Real Madrid's Ambitious Pursuit of Michael Olise
Real Madrid are circling Michael Olise with an ambition that goes beyond a routine Galáctico chase. The Spanish champions are reportedly weighing up a package in the region of €223m for the Bayern Munich forward – a fee that would eclipse Neymar’s €222m move to Paris Saint-Germain and reset the ceiling of the modern transfer market.
This is not just another rumour around the Bernabéu. It is the kind of number that changes the conversation across Europe.
Olise has given them reason to dream. Since landing in Germany from Crystal Palace, he has erupted into one of the most productive and versatile forwards on the continent, slipping across the front line, creating, scoring, and shaping games at the highest level. For Florentino Pérez, a president who has built an era on assembling the game’s brightest stars, the 22-year-old fits perfectly into the next iteration of his super-team.
And among those urging Madrid to go all in is a man who knows the weight of the white shirt.
Zamorano: “I’d buy Olise tomorrow”
Speaking to Marca, former Real Madrid striker Iván Zamorano did not bother with caution or caveats. The Chilean, a cult hero at the Bernabéu between 1992 and 1996, lit up when Olise’s name entered the conversation about potential reinforcements.
“I’d buy Olise tomorrow! And I’d play with Olise, [Kylian] Mbappé, Vinicius, and I’d bring in Enzo Fernández and put him in midfield. We already have a right-back, a center-back... so with that we’d have a great team,” Zamorano said.
It is a vision that borders on fantasy football: Mbappé, Vinícius Júnior and Olise in one front line, with Enzo Fernández knitting things together behind them. Yet it also reflects a very real Madrid instinct – when in doubt, double down on talent.
Zamorano’s enthusiasm, though, comes with a warning.
“Two monsters” are not enough
Real’s 2025–26 campaign exposed cracks that no amount of individual brilliance could plaster over. The team lurched between irresistible attacking bursts and worrying defensive vulnerability, the structure never quite matching the star power.
Zamorano has seen enough to know that the club cannot simply stack forwards and hope.
“We have two world-class strikers, and there’s no doubt the team must be built around that. Last year there was an imbalance between the attackers, the midfield, and the defense,” he said. “While that’s true, we have to take advantage of having two world-class strikers and the possibility of adding another. We also need to find a balance by bringing in central defenders, all-around midfielders, and not relying so heavily on two monsters like Vinicius and Mbappé. We also need to try to create a very compact team from the forwards back.”
The message is clear: by all means chase Olise, but not at the expense of the spine. Madrid’s next great side, in Zamorano’s eyes, must be built on balance as much as brilliance.
While Madrid plot, Olise locks in on France
Away from the swirl of transfer numbers and long-term projects, Olise’s present is painted in blue, not white.

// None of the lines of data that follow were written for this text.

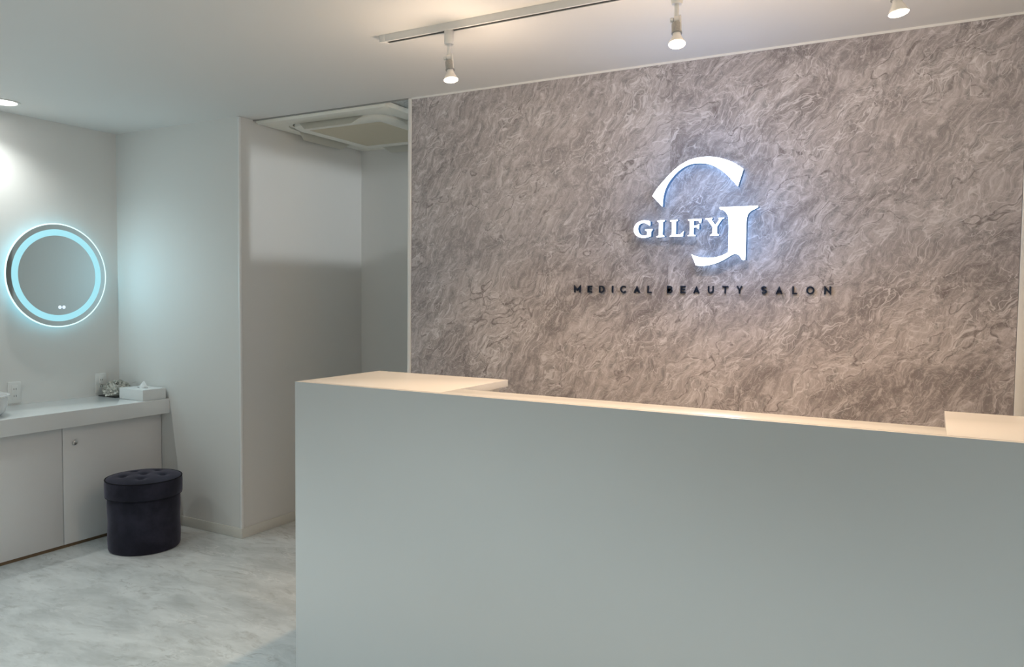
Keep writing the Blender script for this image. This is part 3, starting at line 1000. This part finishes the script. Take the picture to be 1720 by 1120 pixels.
def stroke(bm, P, w_, y0, y1, closed=False):
    """flat ribbon of width w_ along the polyline P, extruded"""
    V = [Vector(q) for q in P]
    n_ = len(V)
    Lp, Rp = [], []
    for i in range(n_):
        if closed:
            a, b = V[i - 1], V[(i + 1) % n_]
            d1, d2 = (V[i] - a).normalized(), (b - V[i]).normalized()
        else:
            d1 = (V[i] - V[i - 1]).normalized() if i else (V[1] - V[0]).normalized()
            d2 = (V[i + 1] - V[i]).normalized() if i < n_ - 1 else d1
        t_ = (d1 + d2)
        t_ = t_.normalized() if t_.length > 1e-6 else d1
        nn = Vector((-t_.y, t_.x))
        k_ = 1.0 / max(0.35, nn.dot(Vector((-d1.y, d1.x))))
        Lp.append(V[i] + nn * (w_ / 2 * k_))
        Rp.append(V[i] - nn * (w_ / 2 * k_))
    if closed:
        prism(bm, [tuple(q) for q in Lp], y0, y1, (0, 0, 0), [[tuple(q) for q in Rp]])
    else:
        prism(bm, [tuple(q) for q in Lp] + [tuple(q) for q in reversed(Rp)], y0, y1, (0, 0, 0))


def arc(cx, cy, rx, ry, a0, a1, n_=14):
    return [(cx + rx * math.cos(math.radians(a0 + (a1 - a0) * k / n_)), cy + ry * math.sin(math.radians(a0 + (a1 - a0) * k / n_))) for k in range(n_ + 1)]


def glyph(ch, W_, H_, w_):
    """centre-line strokes in a W_ x H_ box (stroke centred half a width inside)"""
    h = w_ / 2
    l, r, b, t_ = h, W_ - h, h, H_ - h
    mid, mx = H_ / 2, W_ / 2
    if ch == 'M':
        return [[(l, 0), (l, H_ - h * 1.6), (mx, H_ * 0.36), (r, H_ - h * 1.6), (r, 0)]]
    if ch == 'N':
        return [[(l, 0), (l, H_ - h * 1.6), (r, h * 1.6), (r, H_)]]
    if ch == 'E':
        return [[(W_, t_), (l, t_), (l, b), (W_, b)], [(l, mid), (W_ * 0.92, mid)]]
    if ch == 'L':
        return [[(l, H_), (l, b), (W_, b)]]
    if ch == 'I':
        return [[(mx, 0), (mx, H_)]]
    if ch == 'T':
        return [[(0, t_), (W_, t_)], [(mx, 0), (mx, t_)]]
    if ch == 'A':
        return [[(h * 0.9, 0), (mx, H_ - h * 2.3), (W_ - h * 0.9, 0)], [(W_ * 0.24, H_ * 0.27), (W_ * 0.76, H_ * 0.27)]]
    if ch == 'Y':
        return [[(h * 0.9, H_), (mx, H_ * 0.46), (W_ - h * 0.9, H_)], [(mx, 0), (mx, H_ * 0.48)]]
    if ch == 'U':
        return [[(l, H_)] + arc(mx, mx, mx - h, mx - h, 180, 360) + [(r, H_)]]
    if ch == 'C':
        return [arc(mx, mid, mx - h, mid - h, 42, 318, 24)]
    if ch == 'D':
        return [[(l, t_), (l, b), (W_ * 0.40, b)] + arc(W_ * 0.40, mid, r - W_ * 0.40, mid - h, -90, 90)[1:] + [(l, t_), (l, t_ - 0.001)]]
    if ch == 'B':
        q = (H_ * 0.53)
        return [[(l, b), (l, t_), (W_ * 0.55, t_)] + arc(W_ * 0.55, (t_ + q) / 2, r * 0.93 - W_ * 0.55, (t_ - q) / 2, 90, -90)[1:] + [(l, q)],
                [(l, q), (W_ * 0.58, q)] + arc(W_ * 0.58, (q + b) / 2, r - W_ * 0.58, (q - b) / 2, 90, -90)[1:] + [(0, b)]]
    if ch == 'S':
        ry1 = (H_ - w_) / 4
        return [arc(mx, t_ - ry1, mx - h, ry1, 28, 90, 5) + arc(mx, t_ - ry1, mx - h, ry1, 90, 255, 10)[1:] + arc(mx, b + ry1, mx - h, ry1, 75, -90, 10)[1:] + arc(mx, b + ry1, mx - h, ry1, -90, -152, 5)[1:]]
    if ch == 'O':
        return [arc(mx, mid, mx - h, mid - h, 0, 345, 23)]
    return []


tg = thing('tagline_sign', 'row of small dark navy capitals reading MEDICAL BEAUTY SALON', 'sign', (-0.89, YB, 1.429))
for ch, x0, x1 in TAGLINE:
    bm = bmesh.new()
    Hc = 0.031
    for s in glyph(ch, x1 - x0, Hc, 0.0056):
        stroke(bm, [(x0 + a + 0.89, b) for a, b in s], 0.0056, -0.0085, -0.0003, ch == 'O')
    lt = obj('letter_' + ch.lower(), bm, M_NAVY, tg)
    lt['label'] = 'small navy letter ' + ch
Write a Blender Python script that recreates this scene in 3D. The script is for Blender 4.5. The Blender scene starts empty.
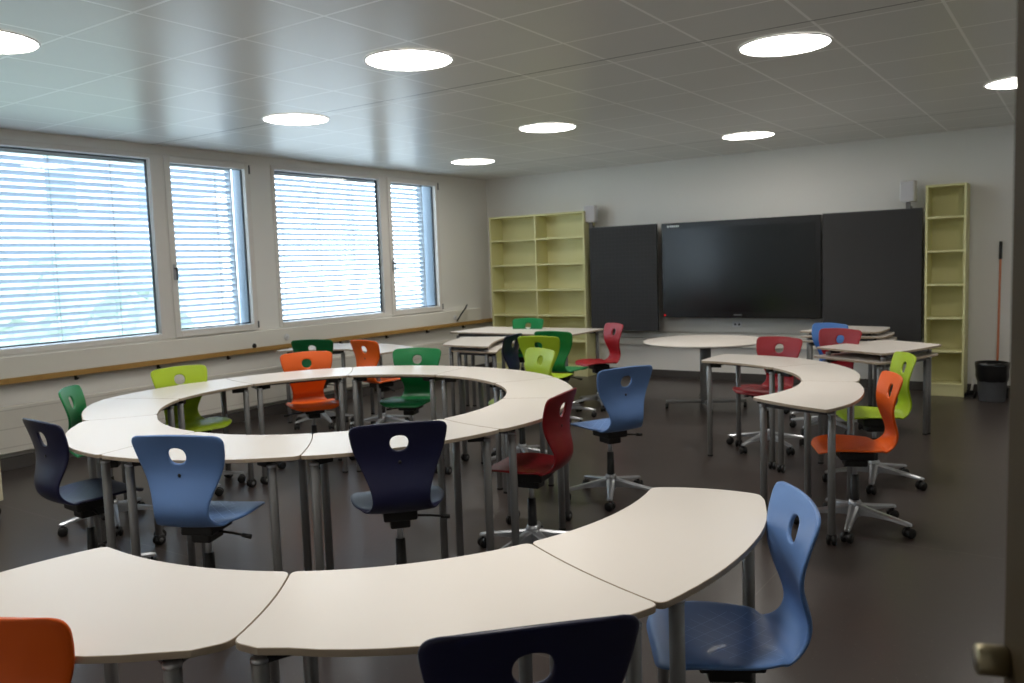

He is locked into France’s 2026 World Cup campaign, with the national federation, the FFF, currently fighting a different kind of battle on his behalf.
The FFF has appealed to FIFA to have a yellow card rescinded after Olise was booked in France’s tetchy 1–0 win over Paraguay in the round of 16. The caution followed an altercation with Matías Galarza in a bad-tempered tie that Didier Deschamps’ side edged thanks to a Kylian Mbappé penalty.
Protecting their playmaker has become a priority as France move deeper into the tournament. One more booking could shape Deschamps’ options in the decisive stages, and no one in that camp wants to see a suspension derail the rhythm of one of their most inventive players.
The stakes rise again on July 9, when France face Morocco in the quarter-finals. By then, the noise around Real Madrid and a potential record-breaking bid will only have grown louder.
For now, Olise’s task is simple and brutal: survive and thrive in knockout football. If he does, the club waiting on the other side of this World Cup may have to pay more than just a world record to get him.